EXERCISE BRIEF. Return verbatim everything from the first line through the line that contains "COL = scene.collection", and stop there.

·····

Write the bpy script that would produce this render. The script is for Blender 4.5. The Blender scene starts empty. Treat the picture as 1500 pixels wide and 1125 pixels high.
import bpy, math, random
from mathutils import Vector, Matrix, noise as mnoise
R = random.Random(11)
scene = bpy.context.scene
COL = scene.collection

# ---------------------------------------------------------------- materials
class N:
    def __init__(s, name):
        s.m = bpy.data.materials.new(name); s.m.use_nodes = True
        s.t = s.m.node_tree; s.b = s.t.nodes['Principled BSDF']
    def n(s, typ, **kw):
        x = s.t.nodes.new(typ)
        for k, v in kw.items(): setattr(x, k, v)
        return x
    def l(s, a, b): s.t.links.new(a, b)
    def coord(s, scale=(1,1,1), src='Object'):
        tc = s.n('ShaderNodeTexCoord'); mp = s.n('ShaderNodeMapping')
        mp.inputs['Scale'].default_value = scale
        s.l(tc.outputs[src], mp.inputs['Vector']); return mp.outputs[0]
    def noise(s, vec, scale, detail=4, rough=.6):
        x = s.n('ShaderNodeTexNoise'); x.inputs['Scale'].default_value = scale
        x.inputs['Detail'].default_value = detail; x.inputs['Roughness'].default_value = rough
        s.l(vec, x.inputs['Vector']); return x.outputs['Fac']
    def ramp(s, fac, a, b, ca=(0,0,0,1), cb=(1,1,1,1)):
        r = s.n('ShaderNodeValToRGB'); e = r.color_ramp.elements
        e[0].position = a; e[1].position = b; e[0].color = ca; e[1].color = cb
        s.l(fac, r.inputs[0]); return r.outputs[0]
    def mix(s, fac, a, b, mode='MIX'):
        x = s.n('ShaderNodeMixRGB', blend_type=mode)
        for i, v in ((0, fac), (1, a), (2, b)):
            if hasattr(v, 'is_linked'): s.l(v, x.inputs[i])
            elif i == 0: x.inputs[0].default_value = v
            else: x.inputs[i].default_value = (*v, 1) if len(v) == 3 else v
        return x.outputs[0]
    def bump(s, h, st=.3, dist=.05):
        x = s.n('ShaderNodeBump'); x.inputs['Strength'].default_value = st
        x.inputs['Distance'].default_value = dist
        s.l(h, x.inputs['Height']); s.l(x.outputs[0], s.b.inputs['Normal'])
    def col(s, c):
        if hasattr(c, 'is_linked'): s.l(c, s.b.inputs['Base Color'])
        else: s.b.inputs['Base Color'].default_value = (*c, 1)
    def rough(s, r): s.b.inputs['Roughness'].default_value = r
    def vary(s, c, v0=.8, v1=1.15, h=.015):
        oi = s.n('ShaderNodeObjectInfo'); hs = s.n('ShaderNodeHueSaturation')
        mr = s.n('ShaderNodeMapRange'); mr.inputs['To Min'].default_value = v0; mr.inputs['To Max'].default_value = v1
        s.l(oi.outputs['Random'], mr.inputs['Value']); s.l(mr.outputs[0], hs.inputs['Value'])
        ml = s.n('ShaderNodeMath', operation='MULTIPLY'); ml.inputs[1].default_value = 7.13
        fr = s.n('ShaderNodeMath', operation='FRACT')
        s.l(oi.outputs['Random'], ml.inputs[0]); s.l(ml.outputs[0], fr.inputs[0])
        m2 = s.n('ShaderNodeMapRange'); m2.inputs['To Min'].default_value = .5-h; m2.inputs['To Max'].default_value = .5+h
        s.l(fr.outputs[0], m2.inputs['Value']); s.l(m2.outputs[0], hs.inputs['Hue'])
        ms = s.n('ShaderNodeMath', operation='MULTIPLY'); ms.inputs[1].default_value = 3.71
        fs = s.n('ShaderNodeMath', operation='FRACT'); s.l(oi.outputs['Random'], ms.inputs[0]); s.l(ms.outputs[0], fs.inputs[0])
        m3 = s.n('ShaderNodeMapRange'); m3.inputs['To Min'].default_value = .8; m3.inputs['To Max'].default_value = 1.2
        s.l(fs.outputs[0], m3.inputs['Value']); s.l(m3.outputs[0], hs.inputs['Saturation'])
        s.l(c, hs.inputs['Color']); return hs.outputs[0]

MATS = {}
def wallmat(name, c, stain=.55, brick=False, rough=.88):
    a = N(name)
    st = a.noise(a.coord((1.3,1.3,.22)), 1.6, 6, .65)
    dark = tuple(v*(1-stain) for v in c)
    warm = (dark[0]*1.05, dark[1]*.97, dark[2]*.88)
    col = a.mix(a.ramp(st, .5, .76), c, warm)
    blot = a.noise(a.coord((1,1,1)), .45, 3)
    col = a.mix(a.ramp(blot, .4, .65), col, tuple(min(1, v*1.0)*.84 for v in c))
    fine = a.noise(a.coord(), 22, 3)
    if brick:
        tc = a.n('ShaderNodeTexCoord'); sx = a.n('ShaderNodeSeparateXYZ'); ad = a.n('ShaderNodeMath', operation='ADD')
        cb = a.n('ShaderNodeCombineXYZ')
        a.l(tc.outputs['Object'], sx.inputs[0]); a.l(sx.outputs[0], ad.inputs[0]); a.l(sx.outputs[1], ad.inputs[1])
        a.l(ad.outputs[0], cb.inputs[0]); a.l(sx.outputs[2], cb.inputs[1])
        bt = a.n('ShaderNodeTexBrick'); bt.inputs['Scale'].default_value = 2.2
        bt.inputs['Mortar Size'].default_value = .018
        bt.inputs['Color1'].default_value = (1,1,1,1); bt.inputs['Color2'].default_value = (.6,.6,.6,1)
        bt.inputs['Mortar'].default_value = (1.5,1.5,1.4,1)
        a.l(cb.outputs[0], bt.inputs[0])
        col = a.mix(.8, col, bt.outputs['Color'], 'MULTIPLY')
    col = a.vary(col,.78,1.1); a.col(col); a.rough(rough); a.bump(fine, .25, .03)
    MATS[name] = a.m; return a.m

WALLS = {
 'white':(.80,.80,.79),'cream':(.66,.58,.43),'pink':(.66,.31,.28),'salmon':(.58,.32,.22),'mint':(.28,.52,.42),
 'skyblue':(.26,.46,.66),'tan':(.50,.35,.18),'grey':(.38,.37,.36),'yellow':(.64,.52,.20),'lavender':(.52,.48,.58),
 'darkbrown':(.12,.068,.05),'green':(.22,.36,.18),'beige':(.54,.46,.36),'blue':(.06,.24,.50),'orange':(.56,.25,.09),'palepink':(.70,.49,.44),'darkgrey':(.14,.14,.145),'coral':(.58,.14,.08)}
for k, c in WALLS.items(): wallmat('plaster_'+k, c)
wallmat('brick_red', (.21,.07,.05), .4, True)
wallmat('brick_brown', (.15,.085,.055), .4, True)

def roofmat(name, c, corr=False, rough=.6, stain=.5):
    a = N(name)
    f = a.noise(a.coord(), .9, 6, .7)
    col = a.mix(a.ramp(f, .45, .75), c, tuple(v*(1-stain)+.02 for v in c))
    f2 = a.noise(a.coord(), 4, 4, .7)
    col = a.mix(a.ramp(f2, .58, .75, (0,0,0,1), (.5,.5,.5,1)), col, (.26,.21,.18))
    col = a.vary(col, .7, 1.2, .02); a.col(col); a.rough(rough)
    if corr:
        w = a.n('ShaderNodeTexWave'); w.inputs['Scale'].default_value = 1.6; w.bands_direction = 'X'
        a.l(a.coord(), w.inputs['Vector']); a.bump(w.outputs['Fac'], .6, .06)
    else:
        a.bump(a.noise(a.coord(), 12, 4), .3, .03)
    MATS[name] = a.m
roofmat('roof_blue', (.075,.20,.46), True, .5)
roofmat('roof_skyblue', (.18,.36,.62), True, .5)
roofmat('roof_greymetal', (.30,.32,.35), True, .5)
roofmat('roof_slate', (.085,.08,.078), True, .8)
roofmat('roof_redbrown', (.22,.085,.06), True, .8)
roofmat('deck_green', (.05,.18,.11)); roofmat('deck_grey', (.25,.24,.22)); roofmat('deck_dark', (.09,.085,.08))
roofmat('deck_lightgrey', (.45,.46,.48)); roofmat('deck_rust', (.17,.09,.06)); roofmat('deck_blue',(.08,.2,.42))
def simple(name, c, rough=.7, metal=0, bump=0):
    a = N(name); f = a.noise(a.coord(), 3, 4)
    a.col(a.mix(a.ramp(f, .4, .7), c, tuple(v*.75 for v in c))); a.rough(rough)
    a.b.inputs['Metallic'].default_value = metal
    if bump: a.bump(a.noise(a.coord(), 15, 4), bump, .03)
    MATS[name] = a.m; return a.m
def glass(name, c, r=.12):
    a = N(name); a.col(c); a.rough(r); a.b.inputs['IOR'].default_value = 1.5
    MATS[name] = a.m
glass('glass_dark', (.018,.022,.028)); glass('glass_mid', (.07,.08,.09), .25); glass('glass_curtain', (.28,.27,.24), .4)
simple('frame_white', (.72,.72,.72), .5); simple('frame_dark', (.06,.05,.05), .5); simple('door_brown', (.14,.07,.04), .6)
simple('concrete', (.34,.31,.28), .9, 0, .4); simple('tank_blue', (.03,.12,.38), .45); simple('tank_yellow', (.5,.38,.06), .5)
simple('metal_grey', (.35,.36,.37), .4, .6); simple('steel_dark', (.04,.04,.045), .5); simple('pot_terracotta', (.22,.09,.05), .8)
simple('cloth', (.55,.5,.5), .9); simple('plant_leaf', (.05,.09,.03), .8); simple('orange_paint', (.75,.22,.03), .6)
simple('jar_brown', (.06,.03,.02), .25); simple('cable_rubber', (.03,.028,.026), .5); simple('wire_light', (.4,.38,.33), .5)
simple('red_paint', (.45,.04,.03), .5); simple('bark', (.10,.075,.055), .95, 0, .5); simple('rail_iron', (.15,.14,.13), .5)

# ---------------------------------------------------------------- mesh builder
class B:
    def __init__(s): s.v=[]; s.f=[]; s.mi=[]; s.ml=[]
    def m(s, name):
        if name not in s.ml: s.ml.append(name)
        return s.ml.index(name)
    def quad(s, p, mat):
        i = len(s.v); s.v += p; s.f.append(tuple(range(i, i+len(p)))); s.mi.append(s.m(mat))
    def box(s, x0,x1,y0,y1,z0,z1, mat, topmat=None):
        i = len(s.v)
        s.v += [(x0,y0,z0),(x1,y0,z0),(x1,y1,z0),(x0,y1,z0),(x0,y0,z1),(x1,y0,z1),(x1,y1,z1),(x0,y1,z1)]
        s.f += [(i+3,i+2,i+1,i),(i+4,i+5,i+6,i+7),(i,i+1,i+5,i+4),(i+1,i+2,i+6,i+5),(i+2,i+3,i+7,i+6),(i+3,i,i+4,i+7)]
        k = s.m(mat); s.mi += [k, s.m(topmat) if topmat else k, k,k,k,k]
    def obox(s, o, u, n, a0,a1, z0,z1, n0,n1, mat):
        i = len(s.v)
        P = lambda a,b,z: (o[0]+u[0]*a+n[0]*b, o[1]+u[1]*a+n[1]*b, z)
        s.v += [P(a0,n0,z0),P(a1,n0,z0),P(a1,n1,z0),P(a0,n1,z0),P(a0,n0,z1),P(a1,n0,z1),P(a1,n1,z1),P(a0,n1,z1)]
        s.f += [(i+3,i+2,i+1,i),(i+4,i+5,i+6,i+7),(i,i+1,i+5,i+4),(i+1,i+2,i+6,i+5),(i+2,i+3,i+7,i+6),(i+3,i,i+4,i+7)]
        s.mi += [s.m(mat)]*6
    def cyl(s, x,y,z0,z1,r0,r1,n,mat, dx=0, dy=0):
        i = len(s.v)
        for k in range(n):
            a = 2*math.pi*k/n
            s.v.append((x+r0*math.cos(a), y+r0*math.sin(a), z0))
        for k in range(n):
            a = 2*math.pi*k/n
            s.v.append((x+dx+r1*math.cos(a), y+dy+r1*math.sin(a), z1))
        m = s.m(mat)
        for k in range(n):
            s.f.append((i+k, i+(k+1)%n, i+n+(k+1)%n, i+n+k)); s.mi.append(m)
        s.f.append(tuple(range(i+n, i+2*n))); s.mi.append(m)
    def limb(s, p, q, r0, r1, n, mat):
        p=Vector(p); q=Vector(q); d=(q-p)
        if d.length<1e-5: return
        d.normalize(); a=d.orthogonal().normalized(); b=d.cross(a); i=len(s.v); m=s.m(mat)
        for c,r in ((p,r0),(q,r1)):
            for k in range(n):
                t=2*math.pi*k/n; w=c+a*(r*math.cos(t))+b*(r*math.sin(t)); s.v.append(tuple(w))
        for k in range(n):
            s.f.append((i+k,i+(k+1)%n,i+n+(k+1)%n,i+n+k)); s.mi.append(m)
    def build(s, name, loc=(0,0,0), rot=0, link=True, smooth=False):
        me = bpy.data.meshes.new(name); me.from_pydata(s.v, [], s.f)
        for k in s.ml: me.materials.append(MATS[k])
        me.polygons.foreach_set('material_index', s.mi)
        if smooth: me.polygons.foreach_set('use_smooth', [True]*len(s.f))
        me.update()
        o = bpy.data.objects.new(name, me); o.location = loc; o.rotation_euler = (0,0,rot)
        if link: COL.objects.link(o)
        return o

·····

OUTPUT FOR THIS TASK.
Write the bpy script that would produce this render. The script is for Blender 4.5. The Blender scene starts empty. Treat the picture as 1500 pixels wide and 1125 pixels high.
import bpy, math, random
from mathutils import Vector, Matrix, noise as mnoise
R = random.Random(11)
scene = bpy.context.scene
COL = scene.collection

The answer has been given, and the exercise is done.